Para esses parlamentares, a convocação de manifestações no domingo em apoio ao governo e contra o Centrão surtiu efeito: 210 deputados votaram a favor de que o Coaf, responsável por investigar lavagem de dinheiro e sonegação, ficasse com o ministro da Justiça e Segurança Pública, Sergio Moro. Outros 228 votaram para o órgão permanecer no Ministério da Economia - o Centrão calculava, com apoio da oposição, chegar a pelo menos 280 votos.

No Palácio do Planalto, a avaliação é que ainda não dá para saber o tamanho da mobilização, mas o ideal é que Bolsonaro se mantenha distante dos atos, justamente para não colar a sua imagem caso haja violência ou baixa adesão. Durante a semana, ao ser perguntado sobre o empenho do partido do presidente nos protestos, o porta-voz de Bolsonaro, general Otávio do Rêgo Barros, afirmou que "naturalmente, por pertencer ao PSL, ele faz parte do sangue que irriga aquele partido". "Não obstante, agora, abstraindo dessa situação, e colocando-se como chefe do Poder Executivo, ele entende que a sua posição de chefe do Poder Executivo não pode ser mesclada com essa atividade do domingo que vem alinhar-se com as demandas da sociedade", disse.

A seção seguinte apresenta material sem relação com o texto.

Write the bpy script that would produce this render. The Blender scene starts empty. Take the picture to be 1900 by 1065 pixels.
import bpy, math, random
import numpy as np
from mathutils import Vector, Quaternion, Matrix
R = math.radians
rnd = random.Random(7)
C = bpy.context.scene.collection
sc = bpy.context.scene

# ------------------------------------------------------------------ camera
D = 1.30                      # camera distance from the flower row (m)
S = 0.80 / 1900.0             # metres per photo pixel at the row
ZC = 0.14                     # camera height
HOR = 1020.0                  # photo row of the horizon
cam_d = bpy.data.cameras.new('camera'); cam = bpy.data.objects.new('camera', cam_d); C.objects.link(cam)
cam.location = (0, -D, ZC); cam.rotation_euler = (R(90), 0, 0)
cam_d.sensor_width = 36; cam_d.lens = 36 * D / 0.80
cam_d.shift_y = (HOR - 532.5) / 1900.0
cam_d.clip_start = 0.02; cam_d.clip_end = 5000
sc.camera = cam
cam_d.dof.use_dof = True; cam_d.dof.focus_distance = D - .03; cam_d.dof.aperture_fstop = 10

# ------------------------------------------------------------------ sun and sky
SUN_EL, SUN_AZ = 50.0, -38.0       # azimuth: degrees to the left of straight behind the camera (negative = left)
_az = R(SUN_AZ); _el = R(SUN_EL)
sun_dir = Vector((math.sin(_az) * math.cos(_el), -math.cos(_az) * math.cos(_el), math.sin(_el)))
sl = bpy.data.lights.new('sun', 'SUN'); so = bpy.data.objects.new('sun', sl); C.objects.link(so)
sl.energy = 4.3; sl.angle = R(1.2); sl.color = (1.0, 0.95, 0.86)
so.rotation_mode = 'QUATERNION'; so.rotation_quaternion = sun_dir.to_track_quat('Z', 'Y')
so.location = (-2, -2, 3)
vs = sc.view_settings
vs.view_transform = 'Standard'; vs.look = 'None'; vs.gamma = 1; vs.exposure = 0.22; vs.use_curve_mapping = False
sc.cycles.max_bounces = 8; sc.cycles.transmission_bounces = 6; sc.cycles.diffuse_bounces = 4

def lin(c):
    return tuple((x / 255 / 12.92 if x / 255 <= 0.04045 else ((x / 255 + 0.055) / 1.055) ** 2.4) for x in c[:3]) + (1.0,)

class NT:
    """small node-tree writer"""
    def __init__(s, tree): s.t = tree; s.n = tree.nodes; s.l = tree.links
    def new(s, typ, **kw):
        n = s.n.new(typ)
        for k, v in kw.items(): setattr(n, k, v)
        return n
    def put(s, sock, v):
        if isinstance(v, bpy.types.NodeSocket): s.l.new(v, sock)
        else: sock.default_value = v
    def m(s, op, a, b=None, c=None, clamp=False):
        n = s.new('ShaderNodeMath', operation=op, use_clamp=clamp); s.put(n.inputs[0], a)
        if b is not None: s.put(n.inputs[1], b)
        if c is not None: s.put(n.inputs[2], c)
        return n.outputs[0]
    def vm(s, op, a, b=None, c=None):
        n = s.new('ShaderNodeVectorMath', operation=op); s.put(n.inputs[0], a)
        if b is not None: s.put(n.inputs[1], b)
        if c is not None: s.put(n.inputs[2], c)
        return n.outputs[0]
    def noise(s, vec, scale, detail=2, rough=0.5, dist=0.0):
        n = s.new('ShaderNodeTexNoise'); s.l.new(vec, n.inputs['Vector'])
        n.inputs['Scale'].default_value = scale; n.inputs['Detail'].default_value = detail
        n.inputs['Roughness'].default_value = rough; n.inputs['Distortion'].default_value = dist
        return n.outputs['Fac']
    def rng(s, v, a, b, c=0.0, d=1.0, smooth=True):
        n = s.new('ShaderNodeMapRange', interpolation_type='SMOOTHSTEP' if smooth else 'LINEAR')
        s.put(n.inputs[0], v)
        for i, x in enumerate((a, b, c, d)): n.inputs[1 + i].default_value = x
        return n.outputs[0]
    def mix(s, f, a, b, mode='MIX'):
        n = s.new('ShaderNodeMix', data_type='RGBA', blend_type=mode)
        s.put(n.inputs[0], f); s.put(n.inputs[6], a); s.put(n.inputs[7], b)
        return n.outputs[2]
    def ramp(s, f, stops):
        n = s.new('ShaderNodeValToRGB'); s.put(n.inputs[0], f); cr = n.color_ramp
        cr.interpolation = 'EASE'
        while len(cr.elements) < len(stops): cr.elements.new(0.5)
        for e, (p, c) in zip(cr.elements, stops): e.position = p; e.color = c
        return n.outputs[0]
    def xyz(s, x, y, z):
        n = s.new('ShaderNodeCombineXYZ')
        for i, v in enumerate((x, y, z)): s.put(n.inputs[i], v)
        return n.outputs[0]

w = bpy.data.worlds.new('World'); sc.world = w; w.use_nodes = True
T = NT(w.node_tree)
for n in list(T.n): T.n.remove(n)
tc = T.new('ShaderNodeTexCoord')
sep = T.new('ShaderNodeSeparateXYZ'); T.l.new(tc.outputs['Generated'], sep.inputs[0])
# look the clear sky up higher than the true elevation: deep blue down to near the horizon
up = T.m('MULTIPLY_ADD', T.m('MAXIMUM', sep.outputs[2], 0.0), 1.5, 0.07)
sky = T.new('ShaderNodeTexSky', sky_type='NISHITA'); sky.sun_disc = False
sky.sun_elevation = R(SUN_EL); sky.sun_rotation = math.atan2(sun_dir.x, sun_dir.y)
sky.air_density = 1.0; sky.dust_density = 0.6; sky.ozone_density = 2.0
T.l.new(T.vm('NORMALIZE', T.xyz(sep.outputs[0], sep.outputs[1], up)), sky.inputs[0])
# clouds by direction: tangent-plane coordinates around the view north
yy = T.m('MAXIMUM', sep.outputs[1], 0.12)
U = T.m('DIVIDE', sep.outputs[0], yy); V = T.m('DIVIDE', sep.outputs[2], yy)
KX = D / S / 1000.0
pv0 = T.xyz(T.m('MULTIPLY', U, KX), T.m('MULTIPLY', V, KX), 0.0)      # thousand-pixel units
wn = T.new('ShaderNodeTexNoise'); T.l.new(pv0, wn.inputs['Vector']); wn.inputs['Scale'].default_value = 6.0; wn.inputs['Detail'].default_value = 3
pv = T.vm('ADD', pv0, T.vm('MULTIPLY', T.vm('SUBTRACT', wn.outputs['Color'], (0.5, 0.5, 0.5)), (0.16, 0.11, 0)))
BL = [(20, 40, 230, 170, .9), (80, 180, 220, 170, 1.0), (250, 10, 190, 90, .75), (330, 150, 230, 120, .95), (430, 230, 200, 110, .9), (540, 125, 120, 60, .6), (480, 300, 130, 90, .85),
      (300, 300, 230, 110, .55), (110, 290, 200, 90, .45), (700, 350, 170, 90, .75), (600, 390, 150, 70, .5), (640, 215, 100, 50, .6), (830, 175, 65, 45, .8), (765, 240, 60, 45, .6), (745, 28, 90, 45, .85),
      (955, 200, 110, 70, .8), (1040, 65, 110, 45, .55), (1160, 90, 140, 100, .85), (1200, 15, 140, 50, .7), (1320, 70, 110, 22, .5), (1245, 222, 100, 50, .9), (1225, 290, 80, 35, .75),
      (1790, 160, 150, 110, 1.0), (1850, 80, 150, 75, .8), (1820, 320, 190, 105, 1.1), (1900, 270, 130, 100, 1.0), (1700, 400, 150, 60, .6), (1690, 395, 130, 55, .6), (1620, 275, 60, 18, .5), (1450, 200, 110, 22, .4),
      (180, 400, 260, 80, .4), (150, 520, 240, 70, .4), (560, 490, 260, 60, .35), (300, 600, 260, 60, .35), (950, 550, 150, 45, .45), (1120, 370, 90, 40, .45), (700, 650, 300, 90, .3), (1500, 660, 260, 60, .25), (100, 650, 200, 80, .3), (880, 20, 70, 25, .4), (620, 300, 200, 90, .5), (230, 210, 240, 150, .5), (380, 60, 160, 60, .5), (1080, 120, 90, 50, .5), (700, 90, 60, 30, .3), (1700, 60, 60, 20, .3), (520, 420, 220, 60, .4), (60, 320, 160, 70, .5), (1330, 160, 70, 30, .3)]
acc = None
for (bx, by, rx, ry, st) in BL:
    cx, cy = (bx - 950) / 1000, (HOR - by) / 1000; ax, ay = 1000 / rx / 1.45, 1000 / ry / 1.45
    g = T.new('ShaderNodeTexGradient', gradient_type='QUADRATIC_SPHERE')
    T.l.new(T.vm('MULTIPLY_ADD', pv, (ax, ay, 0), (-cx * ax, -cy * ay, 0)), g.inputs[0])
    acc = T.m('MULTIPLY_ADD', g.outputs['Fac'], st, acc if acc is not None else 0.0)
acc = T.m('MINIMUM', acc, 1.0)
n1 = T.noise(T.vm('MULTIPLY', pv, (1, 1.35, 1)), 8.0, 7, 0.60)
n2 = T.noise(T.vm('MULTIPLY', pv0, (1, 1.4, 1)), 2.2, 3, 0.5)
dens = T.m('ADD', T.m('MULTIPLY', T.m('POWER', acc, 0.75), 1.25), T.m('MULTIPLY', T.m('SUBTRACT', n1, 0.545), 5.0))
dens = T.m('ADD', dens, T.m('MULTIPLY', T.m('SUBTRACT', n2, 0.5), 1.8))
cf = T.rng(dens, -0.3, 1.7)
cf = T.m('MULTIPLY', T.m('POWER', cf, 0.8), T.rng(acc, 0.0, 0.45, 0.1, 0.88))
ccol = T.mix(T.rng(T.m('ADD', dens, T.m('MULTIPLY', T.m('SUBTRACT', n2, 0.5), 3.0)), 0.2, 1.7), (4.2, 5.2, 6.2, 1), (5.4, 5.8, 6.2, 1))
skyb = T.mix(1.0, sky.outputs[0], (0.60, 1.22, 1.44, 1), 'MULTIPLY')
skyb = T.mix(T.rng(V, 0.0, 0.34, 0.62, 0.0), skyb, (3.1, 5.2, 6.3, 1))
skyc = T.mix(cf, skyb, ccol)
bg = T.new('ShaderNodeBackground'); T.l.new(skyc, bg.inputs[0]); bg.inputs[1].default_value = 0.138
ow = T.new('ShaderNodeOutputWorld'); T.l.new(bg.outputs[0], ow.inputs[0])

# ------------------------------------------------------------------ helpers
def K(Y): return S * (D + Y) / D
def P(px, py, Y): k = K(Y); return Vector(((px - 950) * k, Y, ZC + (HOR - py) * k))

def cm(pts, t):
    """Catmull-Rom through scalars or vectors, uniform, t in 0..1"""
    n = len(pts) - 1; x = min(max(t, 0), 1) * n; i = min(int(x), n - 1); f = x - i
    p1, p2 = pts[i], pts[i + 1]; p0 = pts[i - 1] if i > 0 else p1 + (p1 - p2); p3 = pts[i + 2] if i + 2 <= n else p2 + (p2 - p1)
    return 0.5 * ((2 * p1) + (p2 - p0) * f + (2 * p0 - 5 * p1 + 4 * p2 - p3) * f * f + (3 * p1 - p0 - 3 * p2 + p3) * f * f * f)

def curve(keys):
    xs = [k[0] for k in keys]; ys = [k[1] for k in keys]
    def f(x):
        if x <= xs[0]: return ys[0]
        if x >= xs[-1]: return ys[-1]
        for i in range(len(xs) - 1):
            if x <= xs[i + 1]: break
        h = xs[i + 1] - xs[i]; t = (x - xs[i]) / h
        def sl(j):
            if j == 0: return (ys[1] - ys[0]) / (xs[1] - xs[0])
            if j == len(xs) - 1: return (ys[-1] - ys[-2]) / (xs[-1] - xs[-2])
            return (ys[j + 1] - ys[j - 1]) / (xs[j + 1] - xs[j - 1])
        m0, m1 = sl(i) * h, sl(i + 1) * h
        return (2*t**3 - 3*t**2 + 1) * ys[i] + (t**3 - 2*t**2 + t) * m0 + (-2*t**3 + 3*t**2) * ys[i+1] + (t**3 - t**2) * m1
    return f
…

Zambelli reconhece que há um risco de os protestos serem menores porque a mobilização nas redes caiu 2/3 quando a Câmara marcou a votação da medida provisória (MP) da reforma administrativa do governo - justamente numa manobra para esvaziar os atos. "A questão do Coaf elevou um pouco o interesse das redes, mas não acho que seja suficiente", disse.

O deputado Alexandre Frota (PSL-SP), que no começo estava contra as manifestações, publicou nas redes sociais ontem uma convocatória para os protestos. "Acho que depois de ontem o que vi na Câmara não restam dúvidas, Brasil", escreveu. Heitor Freire (PSL-CE) afirmou que os protestos podem ser usados novamente "para mostrar que 57 milhões de cabeças não mudam de ideia em apenas cinco meses" sobre o apoio ao governo.

No Twitter, o deputado Eduardo Bolsonaro (PSL-SP), entusiasta das manifestações, disse que "foi uma derrota com gosto de vitória". "Os deputados que contrariaram a orientação de seus partidos e votaram para que Coaf ficasse com Moro já entenderam uma básica lição da democracia: o parlamentar deve satisfação aos seus eleitores", afirmou. Questionado no plenário, ele evitou comentar a votação e disse que não queria polemizar mais.

Já aliados do governo fora do PSL ponderam que a estratégia pode funcionar em assuntos como o que envolveu Moro, mas o governo precisa focar na agenda econômica, que não andará sem o Centrão e o presidente da Câmara, Rodrigo Maia (DEM-RJ). "É melhor seguir as falas mais ponderadas do governo, como do ministro Onyx [Lorenzoni] e da [líder do governo no Congresso] Joice Hasselmann, e deixar passar. O Coaf funcionará normalmente na economia e o foco é a reforma da Previdência", disse o deputado Efraim Filho (DEM-PI).

Presidente do PSL, o deputado Luciano Bivar (PE), também contrário aos protestos, disse que a pressão popular é a ideia de alguns militantes, mas que confia "na maturidade e responsabilidade dos nossos parceiros no Congresso" para aprovar os projetos do governo.

Maia minimizou a influência dos protestos e das redes sociais no resultado. "O ministro Moro mostrou que o diálogo pode gerar resultados", disse, lembrando que ele recebeu os integrantes da comissão que votou a MP e dezenas de parlamentares para defender a manutenção do Coaf sob sua subordinação.

Líder do PP, o deputado Arthur Lira (AL) também descartou a relevância das manifestações para o resultado, afirmou que partidos não honraram a palavra e sua bancada votou coesa. "Ele [o líder do governo] sabe que não teve pressão da rua. O que teve foi fisiologismo de uns", disse. Os 210 votos, disse, não são controlados pelo governo, mas de ocasião.